La culpa —reitero— es de ambos. Hamás, que, según el expresidente estadounidense Jimmy Carter, estaba abierto a “aceptar” de manera implícita el Estado de Israel si se replegaba de los territorios palestinos ocupados a las fronteras de 1967, no ha manifestado voluntad alguna para trabajar con estos. No pienso que haya habido tanta gana —mucho menos carácter— para atarearse, precario como fuere, con el Estado de Israel. Después de todo, observaron el precio que la OLP pagó para recibir tan mezquino dividendo: la “etiqueta” y señalamiento de colaboradores. Además, la solución militar, la violencia, es mucho más fácil de articular que el trabajo político o el oficio de gobernar y cohabitar pacíficamente.
Para continuar con la disquisición arendtiana: no hay pluralidad; esa necesaria coexistencia de diferentes personas con diferentes perspectivas y puntos de vista es una condición fundamental de la acción política y de la vida humana. Se apuesta por la muerte —y profanar la tumba— de la civilidad y la consecuencia necesaria: paz (semi) permanente. El criterio prevaleciente a la fecha de hoy, aparte de mutua demonización —y la razón por la que la crueldad extrema es tan evidente en acción, palabra e imagen‑ es la deshumanización.
Sospecho que es esa la lógica que predomina y sustenta a Hamas: la que su ala militar, las Brigadas Ezzedine al-Qassam, impone al “partido-organización política”, si es que existe todavía. Me temo y coincido con otros de que casi no hay distinción entre una y otra y —como la soga parte por lo más fino— es más fácil operar con la idea absoluta de desaparecer al estado de Israel. Este objetivo último es compartido por Irán y la organización libanesa Hezbolá, que asisten a Hamas en sus objetivos, muy a pesar de sus diferencias religiosas. Hamas es una organización fundamentalista musulmana de extracción sunita —al igual que la Hermandad Musulmana en Egipto— que aspira a montar una teocracia en toda la extensión de Palestina. Irán y Hezbolá profesan integrismo islamita chií. La primera montó una teocracia en 1979, que muestra ya signos de erosión, y Hezbolá opera como estado paralelo en la incierta política del Líbano. Traigo este dato para remarcar la ironía de esta cercanía; en otros lares de Medio Oriente, sunitas y chiíes estarían procurando —violenta y sangrientamente— borrarse mutuamente de sus respectivas existencias.

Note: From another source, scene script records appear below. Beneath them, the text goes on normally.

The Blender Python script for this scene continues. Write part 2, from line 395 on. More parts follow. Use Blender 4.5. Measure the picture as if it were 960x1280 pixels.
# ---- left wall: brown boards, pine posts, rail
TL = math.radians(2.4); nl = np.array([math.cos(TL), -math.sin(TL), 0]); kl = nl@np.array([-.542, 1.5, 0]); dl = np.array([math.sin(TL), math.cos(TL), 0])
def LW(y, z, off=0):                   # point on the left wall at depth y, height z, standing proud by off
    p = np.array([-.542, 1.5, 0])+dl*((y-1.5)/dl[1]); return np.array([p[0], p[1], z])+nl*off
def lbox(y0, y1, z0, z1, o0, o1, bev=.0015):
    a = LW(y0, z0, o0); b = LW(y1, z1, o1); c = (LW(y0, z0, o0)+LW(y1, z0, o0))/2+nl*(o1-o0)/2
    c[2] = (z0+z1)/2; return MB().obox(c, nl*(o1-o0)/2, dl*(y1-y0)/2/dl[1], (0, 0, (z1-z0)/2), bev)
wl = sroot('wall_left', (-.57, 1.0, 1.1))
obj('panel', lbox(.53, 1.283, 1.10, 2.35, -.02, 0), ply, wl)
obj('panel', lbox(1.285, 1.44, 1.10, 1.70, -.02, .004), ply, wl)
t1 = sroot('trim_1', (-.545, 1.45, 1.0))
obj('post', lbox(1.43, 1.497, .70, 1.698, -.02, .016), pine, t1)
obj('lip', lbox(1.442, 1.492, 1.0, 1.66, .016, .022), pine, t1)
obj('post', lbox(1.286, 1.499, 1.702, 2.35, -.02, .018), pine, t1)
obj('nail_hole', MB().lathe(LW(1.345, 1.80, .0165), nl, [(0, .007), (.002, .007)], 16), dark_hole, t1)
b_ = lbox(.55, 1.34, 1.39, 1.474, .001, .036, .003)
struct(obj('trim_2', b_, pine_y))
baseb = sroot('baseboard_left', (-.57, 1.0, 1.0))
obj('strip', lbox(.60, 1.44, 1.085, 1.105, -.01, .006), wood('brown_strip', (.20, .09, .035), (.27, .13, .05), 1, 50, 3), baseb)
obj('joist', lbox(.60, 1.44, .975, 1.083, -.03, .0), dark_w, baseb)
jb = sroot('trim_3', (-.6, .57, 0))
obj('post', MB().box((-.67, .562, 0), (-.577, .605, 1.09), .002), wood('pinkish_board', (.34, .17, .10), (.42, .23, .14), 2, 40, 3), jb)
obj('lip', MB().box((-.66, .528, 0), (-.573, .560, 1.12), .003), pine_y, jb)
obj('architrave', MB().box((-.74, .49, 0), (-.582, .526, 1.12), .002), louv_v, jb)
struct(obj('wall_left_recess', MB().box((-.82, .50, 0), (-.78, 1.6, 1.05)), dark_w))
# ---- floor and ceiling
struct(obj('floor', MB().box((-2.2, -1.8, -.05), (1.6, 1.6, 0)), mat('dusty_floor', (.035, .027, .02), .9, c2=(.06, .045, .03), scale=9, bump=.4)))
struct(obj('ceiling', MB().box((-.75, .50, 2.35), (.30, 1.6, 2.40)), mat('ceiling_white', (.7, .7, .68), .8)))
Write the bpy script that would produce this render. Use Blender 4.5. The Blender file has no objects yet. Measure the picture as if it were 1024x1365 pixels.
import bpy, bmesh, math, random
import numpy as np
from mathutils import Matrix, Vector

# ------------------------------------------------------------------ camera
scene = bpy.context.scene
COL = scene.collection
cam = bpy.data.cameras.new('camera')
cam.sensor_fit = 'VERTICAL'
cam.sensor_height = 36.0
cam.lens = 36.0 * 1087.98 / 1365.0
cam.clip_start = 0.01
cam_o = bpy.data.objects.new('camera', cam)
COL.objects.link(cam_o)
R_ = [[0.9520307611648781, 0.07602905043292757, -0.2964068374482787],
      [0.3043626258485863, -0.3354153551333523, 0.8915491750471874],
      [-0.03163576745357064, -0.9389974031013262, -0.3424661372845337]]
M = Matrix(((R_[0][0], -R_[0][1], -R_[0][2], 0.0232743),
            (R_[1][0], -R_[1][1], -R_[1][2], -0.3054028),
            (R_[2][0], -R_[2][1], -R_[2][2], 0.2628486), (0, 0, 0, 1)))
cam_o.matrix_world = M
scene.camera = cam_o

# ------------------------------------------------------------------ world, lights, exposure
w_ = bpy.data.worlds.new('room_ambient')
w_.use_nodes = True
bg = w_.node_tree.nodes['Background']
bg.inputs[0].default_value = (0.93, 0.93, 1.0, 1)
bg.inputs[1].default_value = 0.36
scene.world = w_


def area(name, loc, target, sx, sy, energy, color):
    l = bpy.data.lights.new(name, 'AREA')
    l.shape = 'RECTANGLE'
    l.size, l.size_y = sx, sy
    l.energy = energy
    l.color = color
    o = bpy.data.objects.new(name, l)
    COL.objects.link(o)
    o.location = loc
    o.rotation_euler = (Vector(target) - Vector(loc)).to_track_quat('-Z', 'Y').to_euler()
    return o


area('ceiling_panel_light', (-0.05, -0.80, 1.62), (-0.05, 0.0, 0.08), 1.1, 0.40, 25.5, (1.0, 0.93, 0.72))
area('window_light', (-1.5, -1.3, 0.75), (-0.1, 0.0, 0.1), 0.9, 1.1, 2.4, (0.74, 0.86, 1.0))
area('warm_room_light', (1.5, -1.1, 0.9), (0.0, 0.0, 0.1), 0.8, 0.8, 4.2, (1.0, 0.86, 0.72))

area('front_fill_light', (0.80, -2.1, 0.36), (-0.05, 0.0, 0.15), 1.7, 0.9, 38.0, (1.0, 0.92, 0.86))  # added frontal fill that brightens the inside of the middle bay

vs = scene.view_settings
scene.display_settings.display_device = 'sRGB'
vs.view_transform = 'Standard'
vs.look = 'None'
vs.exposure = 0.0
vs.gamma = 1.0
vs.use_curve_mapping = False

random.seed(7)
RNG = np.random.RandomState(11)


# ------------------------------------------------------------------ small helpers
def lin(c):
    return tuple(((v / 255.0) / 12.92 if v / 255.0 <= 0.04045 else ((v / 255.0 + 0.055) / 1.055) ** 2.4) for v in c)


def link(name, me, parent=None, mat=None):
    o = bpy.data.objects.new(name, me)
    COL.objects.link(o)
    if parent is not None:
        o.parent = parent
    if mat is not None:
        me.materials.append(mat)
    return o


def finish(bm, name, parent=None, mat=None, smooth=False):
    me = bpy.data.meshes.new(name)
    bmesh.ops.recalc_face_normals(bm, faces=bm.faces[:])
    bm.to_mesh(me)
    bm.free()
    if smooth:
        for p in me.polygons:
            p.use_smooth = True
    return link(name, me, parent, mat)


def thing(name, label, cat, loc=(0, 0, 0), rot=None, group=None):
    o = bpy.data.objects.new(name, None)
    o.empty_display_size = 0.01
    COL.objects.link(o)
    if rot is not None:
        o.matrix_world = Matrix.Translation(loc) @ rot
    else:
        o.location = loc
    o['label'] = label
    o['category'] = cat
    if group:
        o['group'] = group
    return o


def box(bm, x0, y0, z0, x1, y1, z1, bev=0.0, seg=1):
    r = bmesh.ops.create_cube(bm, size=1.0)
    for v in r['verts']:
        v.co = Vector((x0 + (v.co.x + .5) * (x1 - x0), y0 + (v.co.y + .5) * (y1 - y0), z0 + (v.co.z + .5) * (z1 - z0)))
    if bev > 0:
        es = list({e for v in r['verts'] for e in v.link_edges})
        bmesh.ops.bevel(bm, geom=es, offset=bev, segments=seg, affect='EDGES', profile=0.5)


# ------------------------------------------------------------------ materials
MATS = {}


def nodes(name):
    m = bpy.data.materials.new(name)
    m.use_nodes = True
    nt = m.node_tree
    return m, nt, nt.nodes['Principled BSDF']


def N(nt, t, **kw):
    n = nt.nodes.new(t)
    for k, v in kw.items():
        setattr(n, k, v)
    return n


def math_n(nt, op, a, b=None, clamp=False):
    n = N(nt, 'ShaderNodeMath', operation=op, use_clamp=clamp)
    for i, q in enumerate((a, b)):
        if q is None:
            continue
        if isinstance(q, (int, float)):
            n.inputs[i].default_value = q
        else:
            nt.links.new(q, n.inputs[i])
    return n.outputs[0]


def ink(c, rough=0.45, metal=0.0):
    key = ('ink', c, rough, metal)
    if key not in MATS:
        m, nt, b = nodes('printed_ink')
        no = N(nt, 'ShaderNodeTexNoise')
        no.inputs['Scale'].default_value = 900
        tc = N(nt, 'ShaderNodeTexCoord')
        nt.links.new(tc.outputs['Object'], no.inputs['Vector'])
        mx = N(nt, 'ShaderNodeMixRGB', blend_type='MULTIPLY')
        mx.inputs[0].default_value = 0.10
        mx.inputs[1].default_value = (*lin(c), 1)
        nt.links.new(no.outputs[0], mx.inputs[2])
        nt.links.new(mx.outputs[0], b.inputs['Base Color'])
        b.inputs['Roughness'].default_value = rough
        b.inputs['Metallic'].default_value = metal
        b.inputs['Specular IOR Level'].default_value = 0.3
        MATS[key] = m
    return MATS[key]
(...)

Pero el panorama político israelí —lo dejé claro en columna anterior— tampoco es sencillo. Atrás van quedando otros criterios que mitigaban la identidad exclusivamente judía que distinguía la formación de este estado en 1948 —esto, sin dejar atrás lo que se les infligió a palestinos en esta época. Quedan decimados en Israel su implícito secularismo, su diversidad y su problemática institucionalidad “democrática” —la misma que permite la participación de sus minorías étnicas y religiosas y que paralelamente los trata como ciudadanos de segunda clase. Menoscabados también se encuentran sus partidos políticos del centro y la izquierda que atestiguan con marcada incapacidad cómo la “posible solución de los dos estados” desaparece de forma viciosa y deliberada.
No hay futuro, ni posible ni viable, mientras el odio y el escarmiento conduzcan la acción política.